Direction -> Set down, exactly as written, the lines from the top of the data to the line that holds "COL = SC.collection", and omit the pictures.

Data segment ->
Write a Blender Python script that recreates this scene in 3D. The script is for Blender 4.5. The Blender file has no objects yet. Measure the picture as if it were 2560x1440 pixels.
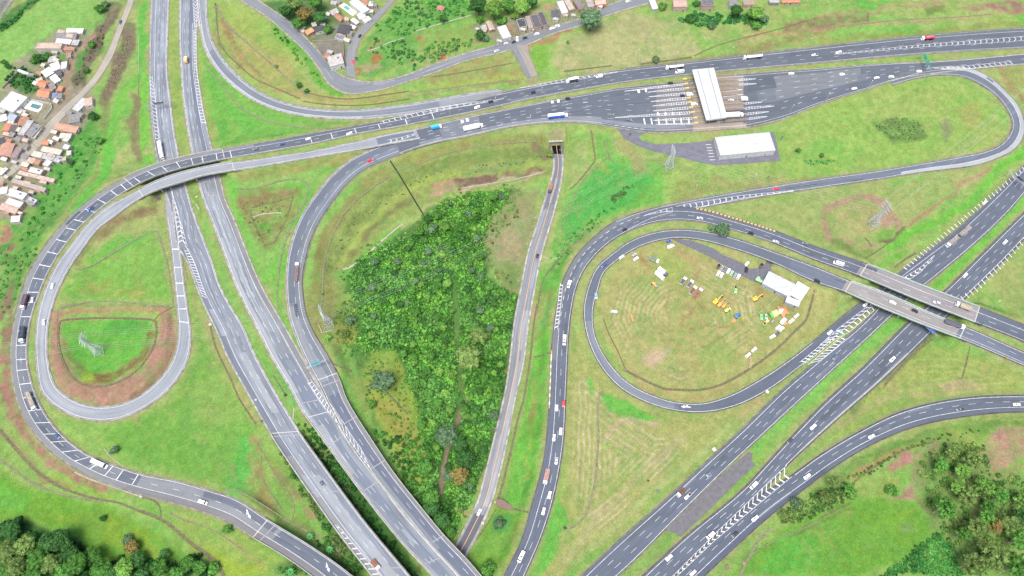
import bpy,bmesh,math,random
import numpy as np
from mathutils import Vector,Matrix
R = random.Random(7)
rng = np.random.default_rng(7)
SC = bpy.context.scene
COL = SC.collection

# ------------------------------------------------------------------ camera
F,CX,CY,H = 1808.0,1280.0,720.0,436.0          # focal length in photo pixels, principal point, camera height
NAD = (1325.0,1660.0)                                # where the plumb line under the drone falls in the photo
_dn = np.array([NAD[0] - CX,NAD[1] - CY,F]);_dn /= np.linalg.norm(_dn)
_up = -_dn
_yw = np.array([0,0,1.0]) - _up[2] * _up;_yw /= np.linalg.norm(_yw)
_xw = np.cross(_yw,_up)
RCW = np.array([_xw,_yw,_up])
cam_d = bpy.data.cameras.new('camera')
cam = bpy.data.objects.new('camera',cam_d);COL.objects.link(cam)
cam_d.sensor_width = 36.0;cam_d.lens = F / 2560.0 * 36.0
cam_d.clip_start = 1.0;cam_d.clip_end = 20000.0
_m = RCW @ np.diag([1,-1,-1.0])
cam.matrix_world = Matrix([[*_m[0],0],[*_m[1],0],[*_m[2],H],[0,0,0,1]])
SC.camera = cam

# ------------------------------------------------------------------ light: bright overcast
world = bpy.data.worlds.new('World');SC.world = world
world.use_nodes = True
wn = world.node_tree.nodes;wl = world.node_tree.links
wn.clear()
SUN_EL,SUN_AZ = math.radians(70),math.radians(205)  # azimuth clockwise from north (+Y)
sky = wn.new('ShaderNodeTexSky');sky.sky_type = 'NISHITA';sky.sun_disc = False
sky.sun_elevation = SUN_EL;sky.sun_rotation = SUN_AZ
sky.air_density = 1.0;sky.dust_density = 4.0;sky.ozone_density = 1.0
bg = wn.new('ShaderNodeBackground');bg.inputs['Strength'].default_value = 0.1
wo = wn.new('ShaderNodeOutputWorld')
wl.new(sky.outputs[0],bg.inputs[0]);wl.new(bg.outputs[0],wo.inputs[0])
sun_d = bpy.data.lights.new('sun','SUN');sun_d.energy = 1.5;sun_d.angle = math.radians(28);sun_d.color = (1.0,0.96,0.9)
sun = bpy.data.objects.new('sun',sun_d);COL.objects.link(sun)
_sd = Vector((math.sin(SUN_AZ) * math.cos(SUN_EL),math.cos(SUN_AZ) * math.cos(SUN_EL),math.sin(SUN_EL)))
sun.rotation_euler = _sd.to_track_quat('Z','Y').to_euler()
sun.location = (0,0,300)
SC.view_settings.view_transform = 'Standard';SC.view_settings.look = 'None'
SC.view_settings.exposure = 1.5;SC.view_settings.gamma = 1.0

# ------------------------------------------------------------------ geometry of the view
def up3(u,v,z=0.0):
 """photo pixel -> world point on the level z (arrays welcome)"""
 u,v,z = np.broadcast_arrays(np.asarray(u,float),np.asarray(v,float),np.asarray(z,float))
 c = np.stack([u - CX,v - CY,np.full_like(u,F)],-1)
 d = c @ RCW.T
 t = (z - H) / d[...,2]
 p = d * t[...,None];p[...,2] += H
 return p
def proj(p):
 p = np.asarray(p,float)
 q = p - np.array([0,0,H]);c = q @ RCW
 return c[...,0] / c[...,2] * F + CX,c[...,1] / c[...,2] * F + CY
def lin(c):
 c = np.asarray(c,float) / 255.0
 return np.where(c <= 0.04045,c / 12.92,((c + 0.055) / 1.055) ** 2.4)
KALB = 0.36
def alb(c,k=KALB):
 """surface reflectance that looks like the sRGB colour c in this light"""
 return tuple(np.clip(lin(c) * k,0.004,0.85))

# ------------------------------------------------------------------ tags
def tag(o,label=None,cat=None,group=None,kind=None):
 if label: o['label'] = label
 if cat: o['category'] = cat
 if group: o['group'] = group
 if kind: o['kind'] = kind
 return o
def empty(name,loc=(0,0,0),rz=0.0,label=None,cat=None,group=None):
 o = bpy.data.objects.new(name,None);COL.objects.link(o)
 o.location = tuple(loc);o.rotation_euler = (0,0,rz);o.empty_display_size = 1
 return tag(o,label,cat,group)
def link(name,me,parent=None):
 o = bpy.data.objects.new(name,me);COL.objects.link(o)
 if parent: o.parent = parent
 return o
class MB:
 """collects faces, builds ONE mesh"""
 def __init__(s): s.v = [];s.f = [];s.uv = []
 def face(s,pts):
  b = len(s.v);s.v += [tuple(map(float,p)) for p in pts];s.f.append(tuple(range(b,b + len(pts))))
 def hexa(s,p):
  """8 corners: bottom ring 0-3, top ring 4-7 (ccw from above)"""
  b = len(s.v);s.v += [tuple(map(float,q)) for q in p]
  for f in ((3,2,1,0),(4,5,6,7),(0,1,5,4),(1,2,6,5),(2,3,7,6),(3,0,4,7)):
   s.f.append(tuple(b + i for i in f))
 def box(s,x0,x1,y0,y1,z0,z1,tx=0.0,ty=0.0):
  s.hexa([(x0,y0,z0),(x1,y0,z0),(x1,y1,z0),(x0,y1,z0),
    (x0 + tx,y0 + ty,z1),(x1 - tx,y0 + ty,z1),(x1 - tx,y1 - ty,z1),(x0 + tx,y1 - ty,z1)])
 def tube(s,a,b,r0,r1=None,n=6,cap=True):
  a = Vector(a);b = Vector(b);r1 = r0 if r1 is None else r1
  d = (b - a).normalized();x = d.orthogonal().normalized();y = d.cross(x)
  k = len(s.v)
  for p,r in ((a,r0),(b,r1)):
   for i in range(n):
    t = 2 * math.pi * i / n
    s.v.append(tuple(p + x * (r * math.cos(t)) + y * (r * math.sin(t))))
  for i in range(n):
   j = (i + 1) % n
   s.f.append((k + i,k + j,k + n + j,k + n + i))
  if cap:
   s.f.append(tuple(k + i for i in reversed(range(n))));s.f.append(tuple(k + n + i for i in range(n)))
 def prism(s,ring,z0,z1):
  b = len(s.v);n = len(ring)
  s.v += [(p[0],p[1],z0) for p in ring] + [(p[0],p[1],z1) for p in ring]
  s.f.append(tuple(b + n + i for i in range(n)));s.f.append(tuple(b + i for i in reversed(range(n))))
  for i in range(n):
   j = (i + 1) % n;s.f.append((b + i,b + j,b + n + j,b + n + i))
 def loft(s,rings,cap=True):
  b = len(s.v);n = len(rings[0])
  for r in rings: s.v += [tuple(map(float,p)) for p in r]
  for k in range(len(rings) - 1):
   for i in range(n):
    j = (i + 1) % n
    s.f.append((b + k * n + i,b + k * n + j,b + (k + 1) * n + j,b + (k + 1) * n + i))
  if cap:
   s.f.append(tuple(b + i for i in reversed(range(n))))
   s.f.append(tuple(b + (len(rings) - 1) * n + i for i in range(n)))
 def mesh(s,name,mat,smooth=False):
  me = bpy.data.meshes.new(name);me.from_pydata(s.v,[],s.f)
  if mat: me.materials.append(mat)
  if smooth: me.polygons.foreach_set('use_smooth',[True] * len(me.polygons))
  me.update();return me
 def build(s,name,mat,parent=None,smooth=False):
  return link(name,s.mesh(name,mat,smooth),parent)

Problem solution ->
Write a Blender Python script that recreates this scene in 3D. The script is for Blender 4.5. The Blender file has no objects yet. Measure the picture as if it were 2560x1440 pixels.
import bpy,bmesh,math,random
import numpy as np
from mathutils import Vector,Matrix
R = random.Random(7)
rng = np.random.default_rng(7)
SC = bpy.context.scene
COL = SC.collection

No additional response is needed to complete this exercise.